Creo que la etapa de la juventud es mucho más idealista. Con el tiempo, a medida que uno adquiere más conocimiento y se da cuenta de que para materializar algo se necesitan procesos más complejos, la política se transforma. Pasa de ser una etapa idealista a una etapa de gestión y procesos. Uno sigue teniendo una visión de país y una causa que quisiera compartir con el colectivo que ha construido, pero con los años también aprende a ser más sensato. Creo que la responsabilidad de la palabra es fundamental para que la gente siga creyendo en el proceso de uno.
En su trabajo, ¿cómo maneja el balance entre el realismo y el idealismo?
Trato de mantener siempre los pies en la tierra y disfrutar el camino. En cualquier proceso o campaña, uno hace lo que puede; y si no se logra, pues no se logra. Hay que ser realista y entender que este es un mundo muy imperfecto, y que quizá seguirá siéndolo. Por ejemplo, cuando era joven pensaba: “Vamos a cambiar esto, vamos a transformar aquello”. Hoy creo que uno puede generar impacto en algunas personas o en ciertos territorios, pero ya no estoy tan seguro de que esos futuros utópicos sean posibles.
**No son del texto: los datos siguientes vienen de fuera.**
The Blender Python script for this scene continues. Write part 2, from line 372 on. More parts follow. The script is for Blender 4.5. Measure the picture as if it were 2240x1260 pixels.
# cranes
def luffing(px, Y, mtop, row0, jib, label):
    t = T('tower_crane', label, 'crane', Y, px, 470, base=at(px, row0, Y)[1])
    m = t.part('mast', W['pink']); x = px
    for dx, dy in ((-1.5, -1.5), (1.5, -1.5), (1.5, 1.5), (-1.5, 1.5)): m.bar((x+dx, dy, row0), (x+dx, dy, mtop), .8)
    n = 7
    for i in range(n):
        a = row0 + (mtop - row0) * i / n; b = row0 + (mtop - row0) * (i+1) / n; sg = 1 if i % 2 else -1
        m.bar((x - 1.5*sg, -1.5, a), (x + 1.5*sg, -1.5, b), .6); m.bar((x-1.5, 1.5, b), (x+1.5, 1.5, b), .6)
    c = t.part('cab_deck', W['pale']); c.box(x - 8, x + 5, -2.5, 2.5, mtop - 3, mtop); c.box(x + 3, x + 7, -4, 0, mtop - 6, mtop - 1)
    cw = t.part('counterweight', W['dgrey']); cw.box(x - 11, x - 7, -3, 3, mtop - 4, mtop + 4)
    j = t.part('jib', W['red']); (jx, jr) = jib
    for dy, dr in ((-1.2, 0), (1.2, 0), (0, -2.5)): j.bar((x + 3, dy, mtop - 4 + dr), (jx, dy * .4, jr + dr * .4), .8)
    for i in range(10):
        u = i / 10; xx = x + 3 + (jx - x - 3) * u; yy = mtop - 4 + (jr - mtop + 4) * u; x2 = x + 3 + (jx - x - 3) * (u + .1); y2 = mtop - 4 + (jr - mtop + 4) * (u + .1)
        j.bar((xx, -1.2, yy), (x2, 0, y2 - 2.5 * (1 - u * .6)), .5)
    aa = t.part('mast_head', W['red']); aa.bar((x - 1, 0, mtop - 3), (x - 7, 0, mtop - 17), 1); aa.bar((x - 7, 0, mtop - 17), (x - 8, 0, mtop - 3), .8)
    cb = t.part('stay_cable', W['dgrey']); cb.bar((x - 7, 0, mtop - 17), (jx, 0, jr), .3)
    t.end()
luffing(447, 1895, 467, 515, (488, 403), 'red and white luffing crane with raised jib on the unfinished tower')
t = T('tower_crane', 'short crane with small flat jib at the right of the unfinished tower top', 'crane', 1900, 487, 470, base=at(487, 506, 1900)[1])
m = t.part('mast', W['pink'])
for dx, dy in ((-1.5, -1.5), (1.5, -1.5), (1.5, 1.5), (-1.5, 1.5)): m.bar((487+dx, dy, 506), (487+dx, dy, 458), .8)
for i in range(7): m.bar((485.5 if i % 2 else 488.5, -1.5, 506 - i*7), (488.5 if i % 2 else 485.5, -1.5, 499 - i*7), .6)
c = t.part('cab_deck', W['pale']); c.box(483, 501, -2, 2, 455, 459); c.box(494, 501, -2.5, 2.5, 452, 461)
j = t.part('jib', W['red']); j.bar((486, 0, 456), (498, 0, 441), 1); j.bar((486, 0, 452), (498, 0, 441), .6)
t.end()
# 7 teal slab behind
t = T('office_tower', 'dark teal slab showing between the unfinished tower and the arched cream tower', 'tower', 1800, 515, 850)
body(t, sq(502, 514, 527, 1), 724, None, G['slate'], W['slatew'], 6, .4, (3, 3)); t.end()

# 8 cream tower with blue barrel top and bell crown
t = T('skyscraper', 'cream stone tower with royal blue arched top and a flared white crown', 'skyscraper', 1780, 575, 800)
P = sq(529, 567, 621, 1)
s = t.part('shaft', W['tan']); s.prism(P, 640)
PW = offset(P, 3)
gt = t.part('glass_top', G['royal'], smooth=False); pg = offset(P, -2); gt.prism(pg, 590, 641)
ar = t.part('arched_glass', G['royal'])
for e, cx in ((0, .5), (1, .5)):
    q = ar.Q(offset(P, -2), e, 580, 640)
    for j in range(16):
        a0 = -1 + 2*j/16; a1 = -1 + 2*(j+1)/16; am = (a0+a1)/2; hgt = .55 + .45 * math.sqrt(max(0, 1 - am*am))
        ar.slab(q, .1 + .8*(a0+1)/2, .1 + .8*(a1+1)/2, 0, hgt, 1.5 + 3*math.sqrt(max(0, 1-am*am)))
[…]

Y hay que hacer las paces con eso...
Totalmente. Y eso también ayuda a que uno no se crea todopoderoso, porque esa sensación de poder genera unos abismos enormes entre la conversación cotidiana de la gente y quienes tienen algún tipo de influencia o autoridad. Y eso es lo que pasa hoy en el país con muchos.
En ese sentido, ¿cómo mide el éxito de su trabajo?
Me gusta mucho cuando logro transformar o formar liderazgos, sin importar el lugar. Eso es lo que más me apasiona: ver el potencial de las personas y ayudar a desarrollarlo. Creo que ahí es donde encuentro el verdadero éxito, en poder incluir nuevas cualidades, fortalecer capacidades y potencializar a alguien que esté dispuesto a crecer.